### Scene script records

────

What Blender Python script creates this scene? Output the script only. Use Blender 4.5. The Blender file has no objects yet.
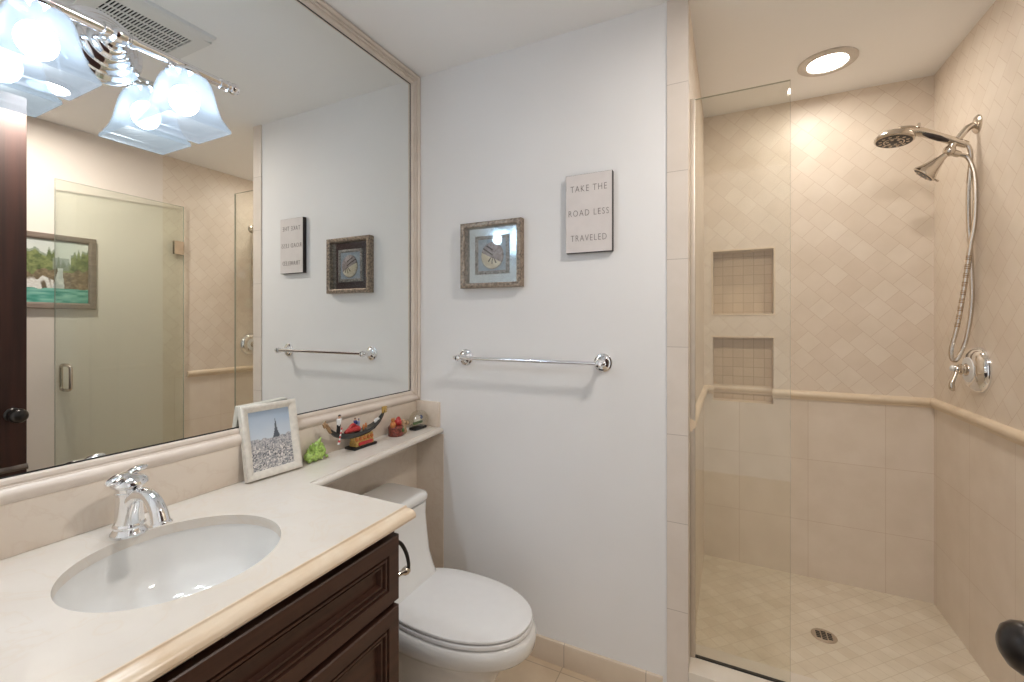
import bpy, bmesh, math, random
from mathutils import Vector, Matrix

# ---------------------------------------------------------------- camera, world, exposure
S = bpy.context.scene
COL = S.collection
cam_d = bpy.data.cameras.new('camera')
cam_d.sensor_width = 36.0
cam_d.lens = 443.07 / 1024 * 36.0
cam_d.shift_y = -19.3 / 1024
cam_d.clip_start = 0.01
cam = bpy.data.objects.new('camera', cam_d)
COL.objects.link(cam)
cam.location = (1.286, 0.0, 1.327)
cam.rotation_euler = (math.radians(90), 0, math.radians(26.207))
S.camera = cam

W = bpy.data.worlds.new('world')
S.world = W
W.use_nodes = True
W.node_tree.nodes['Background'].inputs[0].default_value = (1.0, 0.98, 0.96, 1)
W.node_tree.nodes['Background'].inputs[1].default_value = 0.22

S.view_settings.view_transform = 'Standard'
S.view_settings.look = 'None'
S.view_settings.gamma = 1.0
S.view_settings.use_curve_mapping = False
S.view_settings.exposure = 2.0
BULB, LENS, HALL_LENS, SHADE = 54.0, 16.5, 70.0, 0.070

PI = math.pi
D, XR, YS, XJ, H = 1.624, 2.112, 2.636, 1.158, 2.44
ZC = 0.862                                   # counter top
rnd = random.Random(7)

# ---------------------------------------------------------------- materials
def lin(c):
    c /= 255.0
    return c / 12.92 if c <= 0.04045 else ((c + 0.055) / 1.055) ** 2.4
def rgb(r, g, b): return (lin(r), lin(g), lin(b), 1.0)

def new_mat(name):
    m = bpy.data.materials.new(name); m.use_nodes = True
    nt = m.node_tree
    return m, nt, nt.nodes['Principled BSDF']

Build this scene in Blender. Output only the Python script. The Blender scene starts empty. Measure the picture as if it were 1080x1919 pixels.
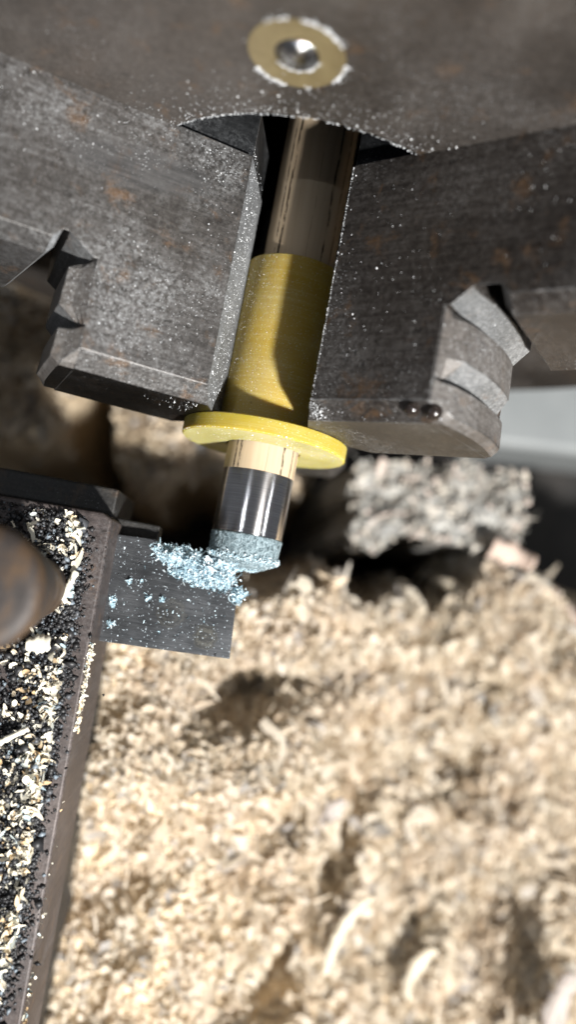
import bpy, bmesh, math, random
import numpy as np
from mathutils import Vector, Matrix

S = 0.001                                    # the scene is written in millimetres, built in metres
scn = bpy.context.scene
col = scn.collection
rng = np.random.default_rng(7)
random.seed(7)

# ------------------------------------------------------------------ camera
cam_d = bpy.data.cameras.new('camera')
cam = bpy.data.objects.new('camera', cam_d)
col.objects.link(cam)
Rm = Matrix(((0.98162104, -0.18548224, -0.04490516),
             (0.18027178, 0.97844163, -0.10076735),
             (0.06262763, 0.09082022, 0.9938961)))
cam.matrix_world = Matrix.Translation(Vector((0, -68.486, 142.696)) * S) @ Rm.to_4x4()
cam_d.sensor_fit = 'VERTICAL'
cam_d.sensor_height = 36
cam_d.lens = 1500 / 1919 * 36
cam_d.clip_start = 0.005
cam_d.clip_end = 20
cam_d.dof.use_dof = True
cam_d.dof.focus_distance = 0.133
cam_d.dof.aperture_fstop = cam_d.lens / 4.1
scn.camera = cam

# ------------------------------------------------------------------ light and exposure
w = bpy.data.worlds.new('World')
scn.world = w
w.use_nodes = True
w.node_tree.nodes['Background'].inputs[0].default_value = (0.84, 0.90, 1.0, 1)
w.node_tree.nodes['Background'].inputs[1].default_value = 0.15
scn.view_settings.view_transform = 'Standard'
scn.view_settings.look = 'None'
scn.view_settings.gamma = 1
scn.view_settings.exposure = 0
scn.view_settings.use_curve_mapping = False
scn.cycles.max_bounces = 5
scn.cycles.diffuse_bounces = 3
scn.cycles.glossy_bounces = 3
scn.cycles.transmission_bounces = 2


def lamp(name, target, direction, dist, size, power, color):
    d = bpy.data.lights.new(name, 'AREA')
    d.shape = 'DISK'
    d.size = size * S
    d.energy = power
    d.color = color
    o = bpy.data.objects.new(name, d)
    col.objects.link(o)
    v = Vector(direction).normalized()
    o.location = (Vector(target) + v * dist) * S
    o.rotation_euler = v.to_track_quat('Z', 'Y').to_euler()
    return o


lamp('work_lamp', (0, -45, 5), (0.60, -0.74, 1.0), 500, 34, 8.3, (1.0, 0.98, 0.94))
lamp('ceiling_lamp', (0, -55, 5), (-0.42, -0.12, 1.0), 900, 9, 0.55, (0.86, 0.93, 1.0))
lamp('wall_lamp', (0, -55, 5), (1.15, -0.1, 0.9), 700, 7, 0.5, (0.9, 0.95, 1.0))

# ------------------------------------------------------------------ material helpers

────

Write the records out again in full, exactly, and skip every picture.

What Blender Python script creates this scene? Output the script only. Use Blender 4.5. The Blender file has no objects yet.
import bpy, bmesh, math, random
from mathutils import Vector, Matrix

# ---------------------------------------------------------------- camera, world, exposure
S = bpy.context.scene
COL = S.collection
cam_d = bpy.data.cameras.new('camera')
cam_d.sensor_width = 36.0
cam_d.lens = 443.07 / 1024 * 36.0
cam_d.shift_y = -19.3 / 1024
cam_d.clip_start = 0.01
cam = bpy.data.objects.new('camera', cam_d)
COL.objects.link(cam)
cam.location = (1.286, 0.0, 1.327)
cam.rotation_euler = (math.radians(90), 0, math.radians(26.207))
S.camera = cam

W = bpy.data.worlds.new('world')
S.world = W
W.use_nodes = True
W.node_tree.nodes['Background'].inputs[0].default_value = (1.0, 0.98, 0.96, 1)
W.node_tree.nodes['Background'].inputs[1].default_value = 0.22

S.view_settings.view_transform = 'Standard'
S.view_settings.look = 'None'
S.view_settings.gamma = 1.0
S.view_settings.use_curve_mapping = False
S.view_settings.exposure = 2.0
BULB, LENS, HALL_LENS, SHADE = 54.0, 16.5, 70.0, 0.070

PI = math.pi
D, XR, YS, XJ, H = 1.624, 2.112, 2.636, 1.158, 2.44
ZC = 0.862                                   # counter top
rnd = random.Random(7)

# ---------------------------------------------------------------- materials
def lin(c):
    c /= 255.0
    return c / 12.92 if c <= 0.04045 else ((c + 0.055) / 1.055) ** 2.4
def rgb(r, g, b): return (lin(r), lin(g), lin(b), 1.0)

def new_mat(name):
    m = bpy.data.materials.new(name); m.use_nodes = True
    nt = m.node_tree
    return m, nt, nt.nodes['Principled BSDF']

Build this scene in Blender. Output only the Python script. The Blender scene starts empty. Measure the picture as if it were 1080x1919 pixels.
import bpy, bmesh, math, random
import numpy as np
from mathutils import Vector, Matrix

S = 0.001                                    # the scene is written in millimetres, built in metres
scn = bpy.context.scene
col = scn.collection
rng = np.random.default_rng(7)
random.seed(7)

# ------------------------------------------------------------------ camera
cam_d = bpy.data.cameras.new('camera')
cam = bpy.data.objects.new('camera', cam_d)
col.objects.link(cam)
Rm = Matrix(((0.98162104, -0.18548224, -0.04490516),
             (0.18027178, 0.97844163, -0.10076735),
             (0.06262763, 0.09082022, 0.9938961)))
cam.matrix_world = Matrix.Translation(Vector((0, -68.486, 142.696)) * S) @ Rm.to_4x4()
cam_d.sensor_fit = 'VERTICAL'
cam_d.sensor_height = 36
cam_d.lens = 1500 / 1919 * 36
cam_d.clip_start = 0.005
cam_d.clip_end = 20
cam_d.dof.use_dof = True
cam_d.dof.focus_distance = 0.133
cam_d.dof.aperture_fstop = cam_d.lens / 4.1
scn.camera = cam

# ------------------------------------------------------------------ light and exposure
w = bpy.data.worlds.new('World')
scn.world = w
w.use_nodes = True
w.node_tree.nodes['Background'].inputs[0].default_value = (0.84, 0.90, 1.0, 1)
w.node_tree.nodes['Background'].inputs[1].default_value = 0.15
scn.view_settings.view_transform = 'Standard'
scn.view_settings.look = 'None'
scn.view_settings.gamma = 1
scn.view_settings.exposure = 0
scn.view_settings.use_curve_mapping = False
scn.cycles.max_bounces = 5
scn.cycles.diffuse_bounces = 3
scn.cycles.glossy_bounces = 3
scn.cycles.transmission_bounces = 2


def lamp(name, target, direction, dist, size, power, color):
    d = bpy.data.lights.new(name, 'AREA')
    d.shape = 'DISK'
    d.size = size * S
    d.energy = power
    d.color = color
    o = bpy.data.objects.new(name, d)
    col.objects.link(o)
    v = Vector(direction).normalized()
    o.location = (Vector(target) + v * dist) * S
    o.rotation_euler = v.to_track_quat('Z', 'Y').to_euler()
    return o


lamp('work_lamp', (0, -45, 5), (0.60, -0.74, 1.0), 500, 34, 8.3, (1.0, 0.98, 0.94))
lamp('ceiling_lamp', (0, -55, 5), (-0.42, -0.12, 1.0), 900, 9, 0.55, (0.86, 0.93, 1.0))
lamp('wall_lamp', (0, -55, 5), (1.15, -0.1, 0.9), 700, 7, 0.5, (0.9, 0.95, 1.0))

# ------------------------------------------------------------------ material helpers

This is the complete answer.